Oct 11, 2025

Gimel

Gimel is a 1980 game by Manuel A. Widmaier, published at Bütehorn Spiele, and later at Hexagames.

It is played on a 8x18 board -- I suppose a shape emulating Senet's -- and each player has 24 pieces between three types:

  • Eight scarabs or beetles (represented as disks) that move like chess Kings
  • Eight bastets, i.e, the cat gods (as pyramids) that move as chess Knights or as a single 2-step orthogonally
  • Eight horus pieces (as cylinders) each moving to any place on the perimeter of a 3x3 square centered in the moving piece (see picture below)

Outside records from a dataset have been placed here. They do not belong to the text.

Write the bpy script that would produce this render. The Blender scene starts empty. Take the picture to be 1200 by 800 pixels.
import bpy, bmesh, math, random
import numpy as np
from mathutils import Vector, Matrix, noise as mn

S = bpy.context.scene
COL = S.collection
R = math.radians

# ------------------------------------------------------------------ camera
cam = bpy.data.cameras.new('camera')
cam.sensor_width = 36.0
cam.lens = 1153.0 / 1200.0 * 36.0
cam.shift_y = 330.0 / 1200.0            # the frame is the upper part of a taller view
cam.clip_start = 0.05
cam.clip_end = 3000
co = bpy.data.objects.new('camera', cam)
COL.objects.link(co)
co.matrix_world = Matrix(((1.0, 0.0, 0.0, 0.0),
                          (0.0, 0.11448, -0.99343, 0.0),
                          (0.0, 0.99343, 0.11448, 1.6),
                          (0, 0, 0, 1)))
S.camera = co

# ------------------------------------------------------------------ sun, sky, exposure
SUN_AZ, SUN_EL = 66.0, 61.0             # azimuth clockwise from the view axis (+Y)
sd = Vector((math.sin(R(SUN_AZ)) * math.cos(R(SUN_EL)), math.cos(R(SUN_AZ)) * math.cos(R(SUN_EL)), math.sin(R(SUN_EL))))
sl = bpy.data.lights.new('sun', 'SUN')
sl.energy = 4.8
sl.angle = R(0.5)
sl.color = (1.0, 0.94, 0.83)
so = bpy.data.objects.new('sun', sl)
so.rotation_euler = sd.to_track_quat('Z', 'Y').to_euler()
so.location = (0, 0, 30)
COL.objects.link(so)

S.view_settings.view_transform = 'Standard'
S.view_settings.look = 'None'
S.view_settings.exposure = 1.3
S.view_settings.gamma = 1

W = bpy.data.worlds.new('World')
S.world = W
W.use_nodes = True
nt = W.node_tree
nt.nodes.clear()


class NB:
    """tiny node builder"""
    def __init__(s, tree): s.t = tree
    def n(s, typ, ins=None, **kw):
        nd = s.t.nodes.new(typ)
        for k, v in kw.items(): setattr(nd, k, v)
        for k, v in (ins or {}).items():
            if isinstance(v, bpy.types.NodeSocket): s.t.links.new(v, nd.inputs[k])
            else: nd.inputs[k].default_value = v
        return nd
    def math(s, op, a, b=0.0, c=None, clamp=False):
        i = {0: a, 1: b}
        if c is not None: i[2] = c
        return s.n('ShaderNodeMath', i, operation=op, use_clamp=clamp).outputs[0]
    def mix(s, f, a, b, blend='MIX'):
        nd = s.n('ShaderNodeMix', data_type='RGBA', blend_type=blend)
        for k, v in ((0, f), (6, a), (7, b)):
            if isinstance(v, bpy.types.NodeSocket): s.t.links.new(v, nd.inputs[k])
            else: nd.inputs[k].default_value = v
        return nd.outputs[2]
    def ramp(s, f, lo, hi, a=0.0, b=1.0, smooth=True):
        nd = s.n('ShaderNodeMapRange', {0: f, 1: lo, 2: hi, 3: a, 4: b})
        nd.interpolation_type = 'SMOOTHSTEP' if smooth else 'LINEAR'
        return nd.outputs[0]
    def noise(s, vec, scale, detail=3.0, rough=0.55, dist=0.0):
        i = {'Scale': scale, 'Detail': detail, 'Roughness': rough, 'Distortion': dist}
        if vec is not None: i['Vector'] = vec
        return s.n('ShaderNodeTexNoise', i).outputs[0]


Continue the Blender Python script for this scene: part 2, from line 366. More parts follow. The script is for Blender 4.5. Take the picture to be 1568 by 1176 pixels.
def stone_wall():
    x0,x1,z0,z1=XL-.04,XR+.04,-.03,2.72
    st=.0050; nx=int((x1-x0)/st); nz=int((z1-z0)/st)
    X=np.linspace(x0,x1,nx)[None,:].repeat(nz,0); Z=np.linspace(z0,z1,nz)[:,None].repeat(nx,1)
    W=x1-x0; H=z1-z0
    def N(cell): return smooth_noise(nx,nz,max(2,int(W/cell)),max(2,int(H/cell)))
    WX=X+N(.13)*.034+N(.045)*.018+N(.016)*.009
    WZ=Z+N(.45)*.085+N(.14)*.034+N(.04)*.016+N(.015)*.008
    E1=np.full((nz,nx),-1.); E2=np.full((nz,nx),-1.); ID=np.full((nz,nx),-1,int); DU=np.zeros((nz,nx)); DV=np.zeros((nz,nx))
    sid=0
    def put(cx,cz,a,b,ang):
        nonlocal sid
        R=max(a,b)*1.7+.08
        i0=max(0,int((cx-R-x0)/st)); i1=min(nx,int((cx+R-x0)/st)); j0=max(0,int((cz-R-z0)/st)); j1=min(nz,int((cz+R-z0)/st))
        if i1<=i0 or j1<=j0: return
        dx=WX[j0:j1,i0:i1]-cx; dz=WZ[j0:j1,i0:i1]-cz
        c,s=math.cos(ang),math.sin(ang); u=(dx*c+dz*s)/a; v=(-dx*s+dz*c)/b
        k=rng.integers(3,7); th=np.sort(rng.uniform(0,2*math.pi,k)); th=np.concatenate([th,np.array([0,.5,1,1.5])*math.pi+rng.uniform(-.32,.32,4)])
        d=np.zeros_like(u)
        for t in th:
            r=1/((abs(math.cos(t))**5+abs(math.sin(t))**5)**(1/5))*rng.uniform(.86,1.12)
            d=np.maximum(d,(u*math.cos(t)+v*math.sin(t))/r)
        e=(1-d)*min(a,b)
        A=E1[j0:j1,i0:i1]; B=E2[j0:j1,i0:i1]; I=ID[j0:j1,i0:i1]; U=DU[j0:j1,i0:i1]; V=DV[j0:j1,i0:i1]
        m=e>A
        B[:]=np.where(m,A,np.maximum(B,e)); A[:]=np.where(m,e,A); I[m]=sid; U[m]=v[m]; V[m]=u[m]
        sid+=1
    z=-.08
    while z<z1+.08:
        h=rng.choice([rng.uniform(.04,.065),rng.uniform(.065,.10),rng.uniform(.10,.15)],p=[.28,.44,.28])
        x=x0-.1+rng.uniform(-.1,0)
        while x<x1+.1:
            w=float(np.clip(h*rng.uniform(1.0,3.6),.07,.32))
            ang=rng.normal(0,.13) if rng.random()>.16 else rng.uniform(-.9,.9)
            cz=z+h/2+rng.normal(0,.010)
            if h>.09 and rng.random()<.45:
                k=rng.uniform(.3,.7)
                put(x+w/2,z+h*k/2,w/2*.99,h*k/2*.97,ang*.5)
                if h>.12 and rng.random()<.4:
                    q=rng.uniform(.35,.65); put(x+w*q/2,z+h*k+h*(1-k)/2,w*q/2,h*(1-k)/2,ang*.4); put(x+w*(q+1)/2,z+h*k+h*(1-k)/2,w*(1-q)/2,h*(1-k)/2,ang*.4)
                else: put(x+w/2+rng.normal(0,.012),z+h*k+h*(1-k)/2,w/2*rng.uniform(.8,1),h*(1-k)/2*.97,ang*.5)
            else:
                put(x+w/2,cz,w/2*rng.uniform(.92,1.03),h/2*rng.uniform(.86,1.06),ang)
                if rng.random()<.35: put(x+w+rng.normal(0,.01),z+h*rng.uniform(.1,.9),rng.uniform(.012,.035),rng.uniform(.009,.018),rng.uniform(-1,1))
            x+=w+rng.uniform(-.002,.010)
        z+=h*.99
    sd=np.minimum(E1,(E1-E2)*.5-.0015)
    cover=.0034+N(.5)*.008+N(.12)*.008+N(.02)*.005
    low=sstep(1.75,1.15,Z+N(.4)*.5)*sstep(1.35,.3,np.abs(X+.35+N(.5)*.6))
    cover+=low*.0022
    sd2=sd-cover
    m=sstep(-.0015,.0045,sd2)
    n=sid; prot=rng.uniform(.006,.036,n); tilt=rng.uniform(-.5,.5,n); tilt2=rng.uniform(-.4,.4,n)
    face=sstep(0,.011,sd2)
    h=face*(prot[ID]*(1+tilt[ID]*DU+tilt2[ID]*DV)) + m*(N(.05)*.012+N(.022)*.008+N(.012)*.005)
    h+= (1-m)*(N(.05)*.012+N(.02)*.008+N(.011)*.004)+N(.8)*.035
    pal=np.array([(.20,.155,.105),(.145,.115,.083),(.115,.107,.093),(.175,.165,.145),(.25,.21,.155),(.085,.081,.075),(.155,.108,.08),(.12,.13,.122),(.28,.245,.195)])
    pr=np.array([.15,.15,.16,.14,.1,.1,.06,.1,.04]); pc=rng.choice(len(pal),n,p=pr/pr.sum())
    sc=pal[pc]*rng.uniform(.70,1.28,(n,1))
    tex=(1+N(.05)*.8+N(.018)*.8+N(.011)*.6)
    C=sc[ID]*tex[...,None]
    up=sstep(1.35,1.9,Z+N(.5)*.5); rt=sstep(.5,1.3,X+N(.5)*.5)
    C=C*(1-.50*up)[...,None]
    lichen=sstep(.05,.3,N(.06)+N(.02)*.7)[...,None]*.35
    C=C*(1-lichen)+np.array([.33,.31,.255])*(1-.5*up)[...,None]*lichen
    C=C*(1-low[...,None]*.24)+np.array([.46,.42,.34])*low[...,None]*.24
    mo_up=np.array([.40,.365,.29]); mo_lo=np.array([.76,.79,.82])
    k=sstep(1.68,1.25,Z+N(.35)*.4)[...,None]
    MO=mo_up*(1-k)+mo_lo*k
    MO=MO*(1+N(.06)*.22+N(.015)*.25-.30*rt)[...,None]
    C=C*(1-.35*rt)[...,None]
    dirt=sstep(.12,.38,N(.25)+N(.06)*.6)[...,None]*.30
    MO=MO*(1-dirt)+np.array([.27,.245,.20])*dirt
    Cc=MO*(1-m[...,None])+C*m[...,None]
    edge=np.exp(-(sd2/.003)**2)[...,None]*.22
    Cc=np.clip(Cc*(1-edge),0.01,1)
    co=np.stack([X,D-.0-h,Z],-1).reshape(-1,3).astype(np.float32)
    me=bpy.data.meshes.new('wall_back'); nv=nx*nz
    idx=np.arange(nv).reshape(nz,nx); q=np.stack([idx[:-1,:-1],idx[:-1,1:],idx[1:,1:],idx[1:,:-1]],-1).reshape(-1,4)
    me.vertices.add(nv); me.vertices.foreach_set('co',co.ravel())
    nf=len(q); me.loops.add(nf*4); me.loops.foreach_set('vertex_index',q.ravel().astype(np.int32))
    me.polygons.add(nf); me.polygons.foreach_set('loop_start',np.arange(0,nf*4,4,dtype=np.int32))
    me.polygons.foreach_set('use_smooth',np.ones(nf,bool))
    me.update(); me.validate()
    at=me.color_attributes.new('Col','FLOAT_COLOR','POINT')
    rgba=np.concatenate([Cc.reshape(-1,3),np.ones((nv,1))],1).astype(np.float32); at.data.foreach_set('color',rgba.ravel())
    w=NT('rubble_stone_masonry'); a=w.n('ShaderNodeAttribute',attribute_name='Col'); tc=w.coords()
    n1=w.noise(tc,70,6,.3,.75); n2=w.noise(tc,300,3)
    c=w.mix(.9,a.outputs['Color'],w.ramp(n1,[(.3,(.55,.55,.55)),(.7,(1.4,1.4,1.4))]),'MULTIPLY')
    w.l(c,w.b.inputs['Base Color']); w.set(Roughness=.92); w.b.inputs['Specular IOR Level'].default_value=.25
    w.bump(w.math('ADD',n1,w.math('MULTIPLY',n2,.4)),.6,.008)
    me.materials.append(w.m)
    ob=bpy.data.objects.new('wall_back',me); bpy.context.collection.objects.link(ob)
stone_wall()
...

Initially the board is empty. On his turn, each player might do one of the following actions:

  • Drop a friendly piece (still in reserve) on an empty square
  • Move a friendly piece (already on board) to an empty square
  • Capture an enemy piece by replacement

The goal is to score points by capturing enemy pieces: scarabs value 1 point, bastets 3 points, and each Horus values 6 points. If players have the same score, win the one with more pieces captured.


The game mixes the typical two phases of dropping the army, then moving. This can make it hard to plan ahead, since any new piece can appear at any place, anytime. Shogi has this mechanism but is much more controlled, because usually there are few pieces in reserve to drop, and they are achieved afterwards, as captures in the middle of the game. Not with Gimel!